There was an article on HN earlier talking about how certificates have never actually protected anyone from fraud (fraud cites don't try to forge certificates in the first place, or so the article said). Now it gets worse -- not only is it not protecting you, but it's luring you further into a false sense of 'security' and potential government surveillance? No thanks.


Authentication is hard. It's not a new problem at all. You can go to a great deal of trouble performing secure key distribution, but if you don't have a way of knowing you're doing it with who you think you're doing it with, you're basically screwed.
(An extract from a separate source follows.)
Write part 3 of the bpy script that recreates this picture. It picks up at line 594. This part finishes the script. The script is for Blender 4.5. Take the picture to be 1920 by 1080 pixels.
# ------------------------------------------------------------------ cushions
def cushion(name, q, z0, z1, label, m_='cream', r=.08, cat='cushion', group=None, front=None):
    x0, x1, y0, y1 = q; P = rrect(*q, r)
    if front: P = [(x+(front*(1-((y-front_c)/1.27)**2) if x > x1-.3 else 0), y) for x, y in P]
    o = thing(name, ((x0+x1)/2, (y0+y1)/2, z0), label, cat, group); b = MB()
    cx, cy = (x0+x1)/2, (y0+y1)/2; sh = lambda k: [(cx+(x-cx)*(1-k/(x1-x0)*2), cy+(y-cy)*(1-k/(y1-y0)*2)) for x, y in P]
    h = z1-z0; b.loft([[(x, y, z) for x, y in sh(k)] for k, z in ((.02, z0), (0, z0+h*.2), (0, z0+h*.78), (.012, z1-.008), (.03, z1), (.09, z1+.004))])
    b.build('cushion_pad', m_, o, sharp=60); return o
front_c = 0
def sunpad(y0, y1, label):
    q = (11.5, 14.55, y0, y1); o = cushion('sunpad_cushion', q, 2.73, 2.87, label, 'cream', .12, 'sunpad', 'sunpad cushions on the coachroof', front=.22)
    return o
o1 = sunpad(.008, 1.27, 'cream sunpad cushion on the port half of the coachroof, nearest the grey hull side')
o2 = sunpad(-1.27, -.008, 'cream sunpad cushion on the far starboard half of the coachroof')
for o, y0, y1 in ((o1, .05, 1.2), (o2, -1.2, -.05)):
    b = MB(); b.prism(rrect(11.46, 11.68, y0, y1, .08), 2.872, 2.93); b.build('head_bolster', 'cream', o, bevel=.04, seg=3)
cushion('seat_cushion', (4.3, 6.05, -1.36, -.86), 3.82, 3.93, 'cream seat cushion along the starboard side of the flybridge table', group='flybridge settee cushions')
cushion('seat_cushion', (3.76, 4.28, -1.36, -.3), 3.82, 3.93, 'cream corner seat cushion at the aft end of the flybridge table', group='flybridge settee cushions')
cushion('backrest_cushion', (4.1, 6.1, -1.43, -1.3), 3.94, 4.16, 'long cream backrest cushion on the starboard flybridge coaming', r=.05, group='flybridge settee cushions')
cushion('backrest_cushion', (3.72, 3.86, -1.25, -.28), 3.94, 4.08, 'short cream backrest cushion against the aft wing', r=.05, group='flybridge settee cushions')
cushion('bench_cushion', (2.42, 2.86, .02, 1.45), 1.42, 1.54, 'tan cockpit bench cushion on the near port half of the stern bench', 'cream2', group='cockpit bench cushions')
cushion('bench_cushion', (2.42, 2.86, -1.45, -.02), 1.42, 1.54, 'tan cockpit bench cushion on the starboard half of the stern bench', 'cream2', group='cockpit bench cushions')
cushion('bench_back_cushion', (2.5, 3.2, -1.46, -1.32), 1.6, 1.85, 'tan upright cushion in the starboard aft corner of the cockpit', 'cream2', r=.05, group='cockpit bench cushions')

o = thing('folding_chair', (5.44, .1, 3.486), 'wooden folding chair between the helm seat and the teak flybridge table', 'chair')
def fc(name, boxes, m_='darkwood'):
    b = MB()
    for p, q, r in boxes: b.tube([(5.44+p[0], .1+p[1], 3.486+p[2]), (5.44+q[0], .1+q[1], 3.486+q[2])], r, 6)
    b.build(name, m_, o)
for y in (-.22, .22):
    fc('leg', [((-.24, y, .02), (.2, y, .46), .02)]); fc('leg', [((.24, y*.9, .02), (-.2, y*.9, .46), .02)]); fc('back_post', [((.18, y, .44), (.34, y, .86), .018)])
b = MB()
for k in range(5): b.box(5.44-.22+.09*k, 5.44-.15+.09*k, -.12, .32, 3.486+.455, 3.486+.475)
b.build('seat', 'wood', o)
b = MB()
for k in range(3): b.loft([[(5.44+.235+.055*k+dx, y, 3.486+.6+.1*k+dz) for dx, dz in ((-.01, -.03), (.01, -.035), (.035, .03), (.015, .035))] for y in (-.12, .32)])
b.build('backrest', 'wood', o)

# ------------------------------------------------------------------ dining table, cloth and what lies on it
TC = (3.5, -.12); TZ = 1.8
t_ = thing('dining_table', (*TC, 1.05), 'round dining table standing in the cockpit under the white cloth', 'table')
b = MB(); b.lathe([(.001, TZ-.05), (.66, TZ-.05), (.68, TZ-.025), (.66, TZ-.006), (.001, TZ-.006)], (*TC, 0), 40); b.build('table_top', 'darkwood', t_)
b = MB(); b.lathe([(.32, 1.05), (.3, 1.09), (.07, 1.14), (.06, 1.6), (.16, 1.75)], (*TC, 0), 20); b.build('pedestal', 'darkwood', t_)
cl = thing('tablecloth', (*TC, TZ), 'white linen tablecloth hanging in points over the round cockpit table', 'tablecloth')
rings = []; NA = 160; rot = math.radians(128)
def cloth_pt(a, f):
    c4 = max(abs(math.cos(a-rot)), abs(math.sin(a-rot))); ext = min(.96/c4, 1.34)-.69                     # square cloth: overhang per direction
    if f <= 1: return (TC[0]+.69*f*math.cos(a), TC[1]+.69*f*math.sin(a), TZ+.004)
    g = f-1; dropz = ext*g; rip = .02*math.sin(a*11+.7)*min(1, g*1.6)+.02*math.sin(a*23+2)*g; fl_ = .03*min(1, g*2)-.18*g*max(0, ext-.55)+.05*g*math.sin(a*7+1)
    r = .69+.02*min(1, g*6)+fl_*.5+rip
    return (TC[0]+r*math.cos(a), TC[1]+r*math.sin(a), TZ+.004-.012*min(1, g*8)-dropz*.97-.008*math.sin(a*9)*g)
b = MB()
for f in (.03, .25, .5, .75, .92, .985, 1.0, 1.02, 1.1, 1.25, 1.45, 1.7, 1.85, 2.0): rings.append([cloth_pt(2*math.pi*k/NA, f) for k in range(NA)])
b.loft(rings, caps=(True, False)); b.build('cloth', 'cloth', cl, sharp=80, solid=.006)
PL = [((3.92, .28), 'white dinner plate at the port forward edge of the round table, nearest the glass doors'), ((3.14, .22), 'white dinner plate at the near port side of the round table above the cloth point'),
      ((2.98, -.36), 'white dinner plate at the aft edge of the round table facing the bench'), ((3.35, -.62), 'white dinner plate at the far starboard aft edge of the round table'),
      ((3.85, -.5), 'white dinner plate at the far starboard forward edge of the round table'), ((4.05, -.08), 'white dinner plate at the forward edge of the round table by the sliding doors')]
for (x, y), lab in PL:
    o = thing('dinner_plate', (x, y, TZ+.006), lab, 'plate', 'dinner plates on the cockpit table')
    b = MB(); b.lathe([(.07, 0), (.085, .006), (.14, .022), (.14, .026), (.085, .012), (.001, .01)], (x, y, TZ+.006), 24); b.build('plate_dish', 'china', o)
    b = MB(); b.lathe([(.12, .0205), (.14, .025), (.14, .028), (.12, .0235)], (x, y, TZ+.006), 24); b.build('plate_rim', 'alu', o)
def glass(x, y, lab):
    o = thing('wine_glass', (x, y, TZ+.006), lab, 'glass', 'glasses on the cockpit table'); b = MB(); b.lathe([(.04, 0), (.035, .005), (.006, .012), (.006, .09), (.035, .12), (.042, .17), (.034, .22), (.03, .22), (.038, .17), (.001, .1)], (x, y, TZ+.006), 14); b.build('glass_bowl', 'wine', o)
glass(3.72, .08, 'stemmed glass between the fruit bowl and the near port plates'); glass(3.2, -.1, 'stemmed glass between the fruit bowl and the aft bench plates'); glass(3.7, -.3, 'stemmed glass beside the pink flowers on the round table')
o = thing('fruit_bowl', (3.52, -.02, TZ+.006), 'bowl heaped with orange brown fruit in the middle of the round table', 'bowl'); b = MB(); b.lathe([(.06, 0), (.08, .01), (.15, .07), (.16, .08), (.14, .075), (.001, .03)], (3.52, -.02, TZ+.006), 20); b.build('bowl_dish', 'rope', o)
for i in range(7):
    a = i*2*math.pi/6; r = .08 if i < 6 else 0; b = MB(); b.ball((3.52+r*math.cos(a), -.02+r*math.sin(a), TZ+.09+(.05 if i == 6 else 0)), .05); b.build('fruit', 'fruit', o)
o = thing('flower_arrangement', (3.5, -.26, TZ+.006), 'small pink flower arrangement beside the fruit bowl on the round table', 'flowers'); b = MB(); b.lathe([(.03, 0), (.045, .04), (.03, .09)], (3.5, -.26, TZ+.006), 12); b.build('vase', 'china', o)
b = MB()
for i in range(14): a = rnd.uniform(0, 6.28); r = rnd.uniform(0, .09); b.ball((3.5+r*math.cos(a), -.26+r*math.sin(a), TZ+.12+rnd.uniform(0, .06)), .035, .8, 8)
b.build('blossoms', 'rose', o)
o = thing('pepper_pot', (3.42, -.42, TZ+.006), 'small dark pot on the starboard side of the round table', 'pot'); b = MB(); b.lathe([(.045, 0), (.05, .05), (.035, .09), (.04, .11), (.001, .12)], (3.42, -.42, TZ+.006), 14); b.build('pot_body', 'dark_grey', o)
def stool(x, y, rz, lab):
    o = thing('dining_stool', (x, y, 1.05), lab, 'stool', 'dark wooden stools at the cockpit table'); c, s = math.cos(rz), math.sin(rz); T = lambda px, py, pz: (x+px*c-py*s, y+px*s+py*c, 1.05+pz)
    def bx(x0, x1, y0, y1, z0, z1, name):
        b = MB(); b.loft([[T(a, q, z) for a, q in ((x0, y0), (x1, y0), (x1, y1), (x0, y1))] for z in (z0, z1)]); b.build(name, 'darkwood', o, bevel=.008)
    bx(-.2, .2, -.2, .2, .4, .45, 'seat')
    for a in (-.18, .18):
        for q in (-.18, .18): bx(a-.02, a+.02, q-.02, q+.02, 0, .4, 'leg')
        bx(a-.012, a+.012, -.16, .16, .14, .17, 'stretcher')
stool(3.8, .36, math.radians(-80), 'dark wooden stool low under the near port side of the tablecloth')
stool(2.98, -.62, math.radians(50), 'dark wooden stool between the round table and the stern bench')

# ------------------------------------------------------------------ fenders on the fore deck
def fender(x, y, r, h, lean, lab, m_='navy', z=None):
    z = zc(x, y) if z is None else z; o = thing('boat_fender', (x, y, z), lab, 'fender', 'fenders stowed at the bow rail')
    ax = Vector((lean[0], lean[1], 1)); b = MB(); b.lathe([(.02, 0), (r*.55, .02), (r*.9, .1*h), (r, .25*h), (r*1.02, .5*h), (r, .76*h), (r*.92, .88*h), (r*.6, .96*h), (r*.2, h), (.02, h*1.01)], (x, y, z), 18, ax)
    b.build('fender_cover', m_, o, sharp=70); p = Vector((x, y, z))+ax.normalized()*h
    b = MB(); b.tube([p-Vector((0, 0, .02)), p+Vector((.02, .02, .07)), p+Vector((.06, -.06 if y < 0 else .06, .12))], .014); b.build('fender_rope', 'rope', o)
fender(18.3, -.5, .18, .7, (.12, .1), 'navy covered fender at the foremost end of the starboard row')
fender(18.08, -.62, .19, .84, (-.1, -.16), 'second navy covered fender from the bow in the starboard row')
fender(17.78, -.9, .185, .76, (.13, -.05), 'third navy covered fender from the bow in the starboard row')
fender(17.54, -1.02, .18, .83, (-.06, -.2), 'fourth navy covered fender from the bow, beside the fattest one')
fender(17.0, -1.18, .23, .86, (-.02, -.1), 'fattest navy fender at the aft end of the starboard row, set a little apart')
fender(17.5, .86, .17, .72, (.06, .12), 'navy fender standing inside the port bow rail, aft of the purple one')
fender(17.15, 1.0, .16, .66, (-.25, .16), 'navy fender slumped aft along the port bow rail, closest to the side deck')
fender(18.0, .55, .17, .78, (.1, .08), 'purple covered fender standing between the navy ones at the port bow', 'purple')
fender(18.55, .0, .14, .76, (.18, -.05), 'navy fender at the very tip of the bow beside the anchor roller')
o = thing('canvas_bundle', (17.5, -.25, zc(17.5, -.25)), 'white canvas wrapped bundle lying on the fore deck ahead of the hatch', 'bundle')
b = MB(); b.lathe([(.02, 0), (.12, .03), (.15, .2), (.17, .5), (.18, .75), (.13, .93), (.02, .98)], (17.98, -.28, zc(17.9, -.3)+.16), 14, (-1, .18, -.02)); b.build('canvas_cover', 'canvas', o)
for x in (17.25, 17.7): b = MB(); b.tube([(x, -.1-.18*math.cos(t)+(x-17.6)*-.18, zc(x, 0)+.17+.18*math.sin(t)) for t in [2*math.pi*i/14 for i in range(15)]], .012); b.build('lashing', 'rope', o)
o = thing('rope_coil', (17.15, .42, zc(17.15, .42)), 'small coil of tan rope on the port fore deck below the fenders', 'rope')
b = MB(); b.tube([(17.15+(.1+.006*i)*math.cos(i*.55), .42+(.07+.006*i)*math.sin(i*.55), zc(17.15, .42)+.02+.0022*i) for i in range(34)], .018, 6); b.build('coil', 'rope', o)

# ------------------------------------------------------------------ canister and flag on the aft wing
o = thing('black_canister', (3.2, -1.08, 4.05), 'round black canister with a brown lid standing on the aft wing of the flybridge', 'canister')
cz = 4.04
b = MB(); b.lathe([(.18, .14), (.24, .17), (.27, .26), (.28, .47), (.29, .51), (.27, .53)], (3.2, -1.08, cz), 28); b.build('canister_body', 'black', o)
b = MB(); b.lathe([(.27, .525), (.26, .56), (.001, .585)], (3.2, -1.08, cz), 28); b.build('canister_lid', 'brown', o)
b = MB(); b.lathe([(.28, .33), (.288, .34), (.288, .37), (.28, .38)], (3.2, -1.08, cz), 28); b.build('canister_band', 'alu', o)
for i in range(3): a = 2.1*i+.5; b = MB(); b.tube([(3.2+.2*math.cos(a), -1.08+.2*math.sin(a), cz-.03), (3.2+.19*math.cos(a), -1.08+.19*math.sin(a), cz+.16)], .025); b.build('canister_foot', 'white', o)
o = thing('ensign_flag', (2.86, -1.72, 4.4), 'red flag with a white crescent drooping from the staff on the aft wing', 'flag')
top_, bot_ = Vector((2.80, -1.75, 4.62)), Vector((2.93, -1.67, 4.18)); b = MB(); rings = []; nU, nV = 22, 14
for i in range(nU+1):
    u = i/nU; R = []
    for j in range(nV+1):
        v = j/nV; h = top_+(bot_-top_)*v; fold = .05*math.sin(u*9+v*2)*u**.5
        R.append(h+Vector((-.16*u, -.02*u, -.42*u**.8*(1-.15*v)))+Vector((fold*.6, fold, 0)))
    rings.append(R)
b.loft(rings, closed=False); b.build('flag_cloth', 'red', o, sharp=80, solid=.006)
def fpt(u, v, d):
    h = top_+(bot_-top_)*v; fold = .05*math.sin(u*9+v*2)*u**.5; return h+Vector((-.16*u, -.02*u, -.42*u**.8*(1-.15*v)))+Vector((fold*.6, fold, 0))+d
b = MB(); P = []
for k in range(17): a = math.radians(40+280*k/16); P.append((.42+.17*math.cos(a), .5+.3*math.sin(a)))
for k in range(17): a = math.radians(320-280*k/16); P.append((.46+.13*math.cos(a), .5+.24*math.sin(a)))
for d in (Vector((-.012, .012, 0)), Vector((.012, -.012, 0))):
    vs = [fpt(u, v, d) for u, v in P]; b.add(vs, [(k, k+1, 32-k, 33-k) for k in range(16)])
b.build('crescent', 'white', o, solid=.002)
PGP is nice in that it bundles key distribution together with authentication, so you can at least be sure that the person you spoke to first is the same person you're speaking to now, assuming nobody's taken a $5 wrench to their knees. Unfortunately, PGP and all other factoring based key distribution methods are only secure for a limited time. People often say things like, "Secure for 1000 years assuming..." What they don't tell you is those assumptions (e.g. crackers only use classical computers with Moore's law scaling resources and currently known algorithms") are ridiculous. In general, advances in algorithms alone accelerate things greatly. Messages you send in PGP today will probably be trivial to crack within a decade, and that's not even accounting for quantum computing! Note: If you are interesting enough, this translates to messages you send today will be logged, archived, and cracked within 10 years. This is fine for credit card transactions. Not so fine for government secrets. (If you ever hear of a government employee transmitting state secrets using PGP, you are well justified to freak out.)

Quantum Cryptography promises to at least get rid of that problem, since the impossibility of cloning quantum information means that keys cannot be archived and cracked at a later time. However, authentication with a party you have not physically met remains a bit of a pickle.


Christine Jones, the general counsel for GoDaddy — one of the net’s largest issuers of SSL certificates — says her company has never gotten such a request from a government in her eight years at the company.

Wouldn't she be required by U.S. law to say this if that's what the government told her to say?

[Edit: Seems I'm out of date; the gag-order provisions I was thinking about were ruled unconstitutional a couple of years ago: http://www.aclu.org/national-security/court-rules-patriot-ac...]

P.S. God, I hate this copy/paste Read More crap.


So to counter this kind of MITM attack the browser (or other SSL-app) should allow the user to store the certificate/root certificate for a certain site, and then provide a warning when it doesn't match the stored one. Doesn't sound that hard, maybe even an extension to Fx could do that?


Could it be possible that GoDaddy was under court order to say that they have not had any requests? My recollection is fuzzy, I think there was a hub-bub a while back about librarians being ordered to lie about Patriot Act requests.


"The government has not had us sign a MITM certificate yet. Watch closely for the removal of this notice."

http://www.librarian.net/technicality.html


I've always assumed that the government possessed the capability of creating false certs, but it is perhaps more troubling that boxes like these could be available to anyone.


Cool. So as long as I'm my own CA and I use self-signed certificated (distributed off-band) then I'm safe.